Une histoire de cinéma riche et variée
L’histoire du cinéma hongkongais débute avec l’invention du cinématographe lui-même. À peu de choses près. Les relations avec Shanghaï sont essentielles et méritent qu’on s’y attarde, ne serait-ce que parce que certains tournages y ont été délocalisés. Cet âge classique a produit bien des chefs-d’œuvre méconnus. Le cinéma de genre a structuré l’économie du cinéma hongkongais, notamment à travers les grands studios, dont la Shaw Brothers est le plus emblématique.
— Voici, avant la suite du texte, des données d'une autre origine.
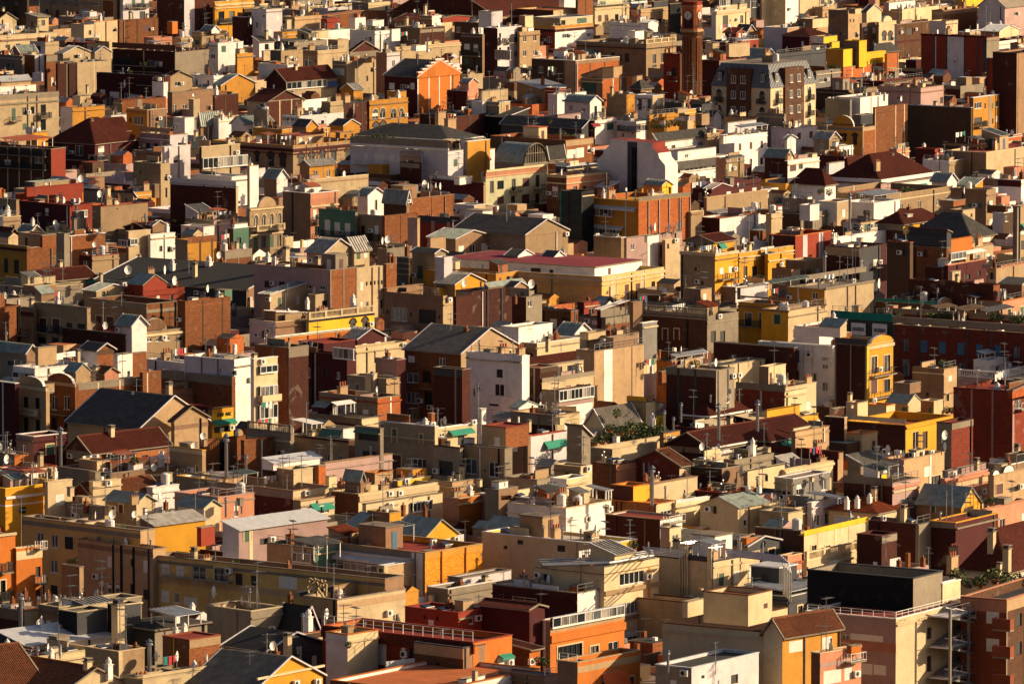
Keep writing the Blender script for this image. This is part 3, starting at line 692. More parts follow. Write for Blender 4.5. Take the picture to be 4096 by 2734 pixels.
    if pitched: make_roof(root, R, L, h, rc[0], rise, surf, near=(near and yb > 1500), wb=wb, wL=mL, wR=mR)
    else: flat_top(wb, R, L, h, ph, mL, mR, deck, root, cop)
    wb.obj('wall', root)
    for ft in later:
        c = ft[0]
        if c == 'b':
            _, f, u, z, w, hh, st = ft; w = q05(w); hh = q05(max(.8, min(1.2, hh))); dpt = .9
            b = MB()
            if f == 'R': b.box(u-w/2, u+w/2, -dpt, -.002, z-.15, z, 'cg')
            else: b.box(-dpt, -.002, u-w/2, u+w/2, z-.15, z, 'cg')
            bo = b.obj('balcony', root)
            if st == 's':
                b = MB(); k = mR if f == 'R' else mL
                if f == 'R': b.box(u-w/2, u+w/2, -dpt, -dpt+.12, z+.002, z+hh, k); b.box(u-w/2, u-w/2+.12, -dpt+.12, -.002, z+.002, z+hh, k); b.box(u+w/2-.12, u+w/2, -dpt+.12, -.002, z+.002, z+hh, k)
                else: b.box(-dpt, -dpt+.12, u-w/2, u+w/2, z+.002, z+hh, k); b.box(-dpt+.12, -.002, u-w/2, u-w/2+.12, z+.002, z+hh, k); b.box(-dpt+.12, -.002, u+w/2-.12, u+w/2, z+.002, z+hh, k)
                b.obj('balcony_wall', bo)
            elif st == 't': inst('balustrade', balus_mesh(w, hh, 'cr'), bo, fpos(f, u-w/2, z, dpt-.15) if f == 'R' else fpos(f, u+w/2, z, dpt-.15), frot(f))
            else: inst('railing', rail_mesh(w, hh, st, dpt-.05), bo, fpos(f, u-w/2, z) if f == 'R' else fpos(f, u+w/2, z), frot(f))
        elif c == 'v':
            _, f, u0, u1, z, hh, n = ft; w = u1-u0; o = empty('veranda', fpos(f, (u0+u1)/2, z-hh/2, .35), frot(f), root)
            b = MB(); t = .08
            b.box(-w/2, w/2, 0, .34, -.12, 0, 'fr'); b.box(-w/2, w/2, -.03, .34, hh, hh+.12, 'metw'); b.box(-w/2, w/2, 0, .08, hh*.0, t, 'fr')
            for i in range(n+1): x = -w/2+(w-t)*i/n; b.box(x, x+t, -.01, .09, t, hh, 'fr')
            b.box(-w/2, -w/2+.05, .09, .34, 0, hh, 'glass'); b.box(w/2-.05, w/2, .09, .34, 0, hh, 'glass')
            b.obj('frame', o)
            for i in range(n):
                b = MB(); x = -w/2+t+(w-t)*i/n; b.box(x, x+(w-t)/n-t, .05, .07, t, hh-.002, rnd.choice(['glass','glass','glassl','curt'])); b.obj('pane', o)
        elif c == 'c':
            f = ft[1]; k = ft[3] if len(ft) > 3 else 'cr'; th = max(.12, float(ft[4])*S if len(ft) > 4 else .25)
            out = .03 if (len(ft) > 5 and ft[5] == 'b') else .22
            for ff in (f if f != 'B' else 'LR'):
                _, z = v.face(xc, PY(ft[2]), 'R' if ff == 'R' else 'L'); W = L if ff == 'L' else R
                b = MB(); o2 = out if ff == 'L' else out-.004
                if ff == 'R': b.box(-.0, W+.05, -o2, -.003, z-th/2, z+th/2, k)
                else: b.box(-o2, -.003, -o2, W+.05, z-th/2, z+th/2, k)
                b.obj('cornice' if out > .1 else 'band', root)
        elif c == 'p':
            f = ft[1]; u, _ = v.face(PX(ft[2]), yt+5, f); w = float(ft[3])*S/(math.cos(a) if f == 'L' else math.sin(a)); k = ft[4] if len(ft) > 4 else 'cg'; b = MB()
            top = h-.02
            out = .035 if w > .22 else .14
            if f == 'R': b.box(u-w/2, u+w/2, -out, -.003, 8, top, k)
            else: b.box(-out, -.003, u-w/2, u+w/2, 8, top, k)
            b.obj('pilaster' if w > .22 else 'drainpipe', root)
        elif c == 'a':
            f = ft[1]; u, z = v.face(PX(ft[2]), PY(ft[3]), f); w = float(ft[4])*S/(math.cos(a) if f == 'L' else math.sin(a)); hh = float(ft[5])*S; k = ft[6] if len(ft) > 6 else 'awg'
            A = [fpos(f, u-w/2, z, 0.01), fpos(f, u+w/2, z, 0.01), fpos(f, u+w/2, z-hh, .65), fpos(f, u-w/2, z-hh, .65)]; b = MB(); b.poly(A, k)
            b.poly([Vector(p)+Vector((0,0,-.05)) for p in A[::-1]], k); b.poly([A[3], A[2], Vector(A[2])-Vector((0,0,.25)), Vector(A[3])-Vector((0,0,.25))], k); b.obj('awning', root)
        elif c == 'k':
            u, z = v.face(PX(ft[2]), PY(ft[3]), ft[1]); inst('air_conditioner', shared('ac'), root, fpos(ft[1], u, z-.3, .22), frot(ft[1]))
        elif c == 'st':      # scattered dark openings just under the parapet
            pass
        elif c == 'ar':
            f = ft[1]; u, _ = v.face(PX(ft[2]), yt, f); w = float(ft[3])*S/(math.cos(a) if f == 'L' else math.sin(a)); hh = float(ft[4])*S; k = ft[5] if len(ft) > 5 else 'cr'
            b = MB(); n = 12; P = [(u+w/2*math.cos(math.pi*i/n), h+.12+hh*math.sin(math.pi*i/n)) for i in range(n+1)]
            for o1 in (0.08, -.25):
                pts = [fpos(f, x, z, o1) for x, z in P]; pts = pts if (f == 'R') == (o1 > 0) else pts[::-1]; b.poly(pts[::-1] if 0 else pts, k)
            for i in range(n): b.poly([fpos(f, *P[i], .14), fpos(f, *P[i+1], .14), fpos(f, *P[i+1], -.3), fpos(f, *P[i], -.3)], 'wh' if k != 'wh' else 'cg')
            b.obj('pediment', root)
        elif c == 'fe':
            f = ft[1]; W = L if f == 'L' else R; hh = q05(float(ft[2])*S) if len(ft) > 2 else 1.0; st = ft[3] if len(ft) > 3 else 'g'
            if f == 'R': inst('railing', rail_mesh(q05(W-.3), hh, st, 0), root, (.15, .1, h+.1), 0)
            else: inst('railing', rail_mesh(q05(W-.3), hh, st, 0), root, (.1, W-.15, h+.1), -math.pi/2)
        elif c == 'bu':
            f = ft[1]; W = L if f == 'L' else R; k = ft[2] if len(ft) > 2 else 'cr'
            if f == 'R': inst('balustrade', balus_mesh(q05(W), 1.0, k), root, (0, .14, h+.1), 0)
            else: inst('balustrade', balus_mesh(q05(W), 1.0, k), root, (.15, W, h+.1), -math.pi/2)
    for hv, ft, hws in huts:
        o = v.loc(hv.P); z0 = o.z if not pitched else o.z-rise; hh = hv.z1-z0; ho = empty('roof_hut', (o.x, o.y, z0), 0, root)
        hr = ft[8].split(',') if len(ft) > 8 else ['f']; hL, hR = ft[6], ft[7]; b = MB(); hop = {'L': [], 'R': []}
        for w_ in hws:
            u, z = hv.face(PX(w_[2]), PY(w_[3]), w_[1]); z -= z0
            ww = q05(float(w_[4])*S/(math.cos(a) if w_[1] == 'L' else math.sin(a))); wh_ = q05(float(w_[5])*S); z -= wh_/2; z = max(.05, z)
            W = hv.L if w_[1] == 'L' else hv.R
            if u-ww/2 < .08 or u+ww/2 > W-.08 or z+wh_ > hh-.05: continue
            hop[w_[1]].append((u-ww/2, u+ww/2, z, z+wh_)); st = w_[6] if len(w_) > 6 else 'n'
            add_window(ho, w_[1], u, z, ww, wh_, st, rnd, False)
        wallface(b, 'R', hv.R, 0, hh, hop['R'], hR); wallface(b, 'L', hv.L, 0, hh, hop['L'], hL)
        b.poly([(hv.R,0,0),(hv.R,hv.L,0),(hv.R,hv.L,hh),(hv.R,0,hh)], hR); b.poly([(hv.R,hv.L,0),(0,hv.L,0),(0,hv.L,hh),(hv.R,hv.L,hh)], hL)
        if hr[0] in ('gR','gL','sR','sL','h','uR','uL'):
            make_roof(ho, hv.R, hv.L, hh, hr[0], float(hr[1])*S, hr[2] if len(hr) > 2 else 'met', near='hut' if yb > 1150 else False, wb=b, wL=hL, wR=hR, oh=.2)
        else: flat_top(b, hv.R, hv.L, hh, float(hr[2]) if len(hr) > 2 else .25, hL, hR, hr[1] if len(hr) > 1 else 'dgy', ho, hr[3] if len(hr) > 3 else 'cg')
        b.obj('wall', ho)
    for f in 'LR':
        W = L if f == 'L' else R; mk = mL if f == 'L' else mR
        if W < 2.5 or f in used: continue
        if mk in BRICKS and W > 6 and rnd.random() < .6:
            n_ = max(2, int(W/rnd.uniform(3, 5))); k = rnd.choice(['cg','dg','cr','br',mk])
            for i in range(n_+1):
                u = .12+(W-.24)*i/n_; b = MB(); zt_ = h-.02-i*.002
                if any(abs(u-o[0]) < o[2]/2+.3 for o in ops[f]): continue
                if f == 'R': b.box(u-.12, u+.12, -.05, -.003, 6, zt_, k)
                else: b.box(-.05, -.003, u-.12, u+.12, 6, zt_, k)
                b.obj('pilaster', root)
        if mk in BRICKS and W > 3 and rnd.random() < .55 and not any(x[0] == 'c' and x[1] in (f, 'B') for x in later):
            b = MB(); hb = rnd.uniform(.6, 1.3); k = rnd.choice(['cg','cg','ta','br','be']); zb_ = h-.03
            if f == 'R': b.box(.02, W-.02, -.065, -.003, zb_-hb, zb_, k)
            else: b.box(-.065, -.003, .02, W-.02, zb_-hb, zb_, k)
            b.obj('render_band', root)
        elif mk not in BRICKS and not pitched and rnd.random() < .6 and not any(x[0] == 'c' and x[1] in (f, 'B') for x in later):
            zc_ = h-max(.5, ph)-.1; b = MB(); o2 = rnd.uniform(.1, .28)-(.004 if f == 'R' else 0); k = rnd.choice([mk, mk, 'cg', 'cr'])
            if f == 'R': b.box(-.0, W, -o2, -.003, zc_-.1, zc_+.08, k)
            else: b.box(-o2, -.003, 0, W, zc_-.1, zc_+.08, k)
            b.obj('cornice', root)
    for f in 'LR':
        W = L if f == 'L' else R
        if W > 5 and rnd.random() < .5:
            u = rnd.uniform(.3, W-.3)
            if not any(o[0]-w_/2-.2 < u < o[0]+w_/2+.2 for o in ops[f] for w_ in (o[2],)):
                b = MB(); r_ = .07; k = rnd.choice(['cg','dk','wh','ta'])
                if f == 'R': b.box(u-r_, u+r_, -.14, -.003, 6, h-.1, k)
                else: b.box(-.14, -.003, u-r_, u+r_, 6, h-.1, k)
                b.obj('drainpipe', root)
        if ops[f] and rnd.random() < .5:
            o_ = rnd.choice(ops[f]); inst('air_conditioner', shared('ac'), root, fpos(f, min(W-.5, o_[0]+o_[2]/2+.55), o_[1]+.2, .2), frot(f))
    if not pitched and nq != 0 and rnd.random() < .3 and not any(x[0] in ('fe', 'bu') for x in later):
        f = rnd.choice('LR'); W = L if f == 'L' else R
        if W > 3: inst('railing', rail_mesh(q05(W-.3), .8, 'g', 0), root, (.15, .12, h+.1) if f == 'R' else (.12, W-.15, h+.1), 0 if f == 'R' else -math.pi/2)
    if autohut:
        hw_, hd_ = rnd.uniform(2.4, 3.6), rnd.uniform(2.4, 4.0); x = rnd.uniform(.4, R-hw_-.4); y = rnd.uniform(.4, L-hd_-.4)
        ho = empty('roof_hut', (x, y, zdeck), 0, root); b = MB(); k = rnd.choice(['wh', 'cr', 'be', mR, mR, 'wg', 'ta', 'cg']); hh_ = rnd.uniform(2.0, 2.6)
        b.box(0, hw_, 0, hd_, 0, hh_, k); t_ = rnd.choice(['gR', 'sL', 'sR', 'f', 'f', 'f', 'f'])
        if t_ != 'f': make_roof(ho, hw_, hd_, hh_, t_, rnd.uniform(.6, 1.0), rnd.choice(['met', 'met', 'mett', 'slate', 't']), wb=b, wL=k, wR=k, oh=.18)
        else:
            c_ = MB(); c_.box(-.12, hw_+.12, -.12, hd_+.12, hh_+.001, hh_+.14, rnd.choice(['cg', 'dt', 'metw', 'dgy'])); c_.obj('roof', ho)
        b.obj('wall', ho); inst('door', shutter_mesh(.8, 1.9, rnd.choice(['gsh', 'blind', 'rsh', 'doork', 'bsh'])), ho, (hw_*.5, -.05, 0), 0)
        if rnd.random() < .6: inst('door', shutter_mesh(.8, 1.9, rnd.choice(['gsh', 'blind', 'doork'])), ho, (-.05, hd_*.5, 0), -math.pi/2)
    if nq is None: nq = min(22, int(R*L/10)+3)
    elif nq: nq = min(20, nq+2+int(R*L/16))
    elif not huts and yb < 2500: nq = min(5, int(R*L/40))
    if nq and not pitched: clutter(root, R, L, zdeck, nq, rnd)
    elif nq and pitched:
        for i in range(min(nq, 2)):
            x = rnd.uniform(.3, .7)*R; y = rnd.uniform(.3, .7)*L; inst('antenna' if i else 'chimney', shared('an0' if i else 'ch%d' % rnd.choice([0, 2, 1])), root, (x, y, h+rise*.5), 0)
    return root, v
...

Durant plusieurs décennies, la firme familiale a produit des comédies musicales, des fresques historiques, jusqu’à son âge d’or des années 1960-1970 où le wu xia pian devient sa marque de fabrique, avec des acteurs stars (David Chang, Ti Lung) et des réalisateurs qui forgent le style du film d’action hongkongais (Chang Cheh, dont John Woo fut l’assistant). Une nouvelle vague arrive dans les années 1980, qui signe la fin du studio, et voit naître les auteurs majeurs du cinéma d’action, dont l’inventivité folle sera pillée par les cinéastes américains, à commencer par Tarantino (pensons à Tsui Hark, Johnnie To, John Woo, Ringo Lam, etc.). Enfin, Wong Kar-wai, dans les années 1990, symbolise la mélancolie formelle de la rétrocession en 1997.
Un canon de la pop culture
Ce cinéma de genre est l’une des sources principales de la culture populaire, un maelstrom de figures et de motifs, au point d’avoir constitué l’un des canons de la pop culture. Le jeu vidéo a largement exploré cette nouvelle grammaire apportée par un cinéma aussi violent et érotique que spectaculaire et expérimental. Côté bande dessinée, il y a toute la tradition du manhua, inspirée de la tradition chinoise, tout comme des mangas et des comics. Des arts qui ne manquent pas de verser dans la subversion politique, au gré des dogmes de la censure. Ajoutons que les stars du cinéma hongkongais, à commencer par Bruce Lee, sont devenu·es des icônes de l’imaginaire collectif, dont nous revisitons l’influence singulière.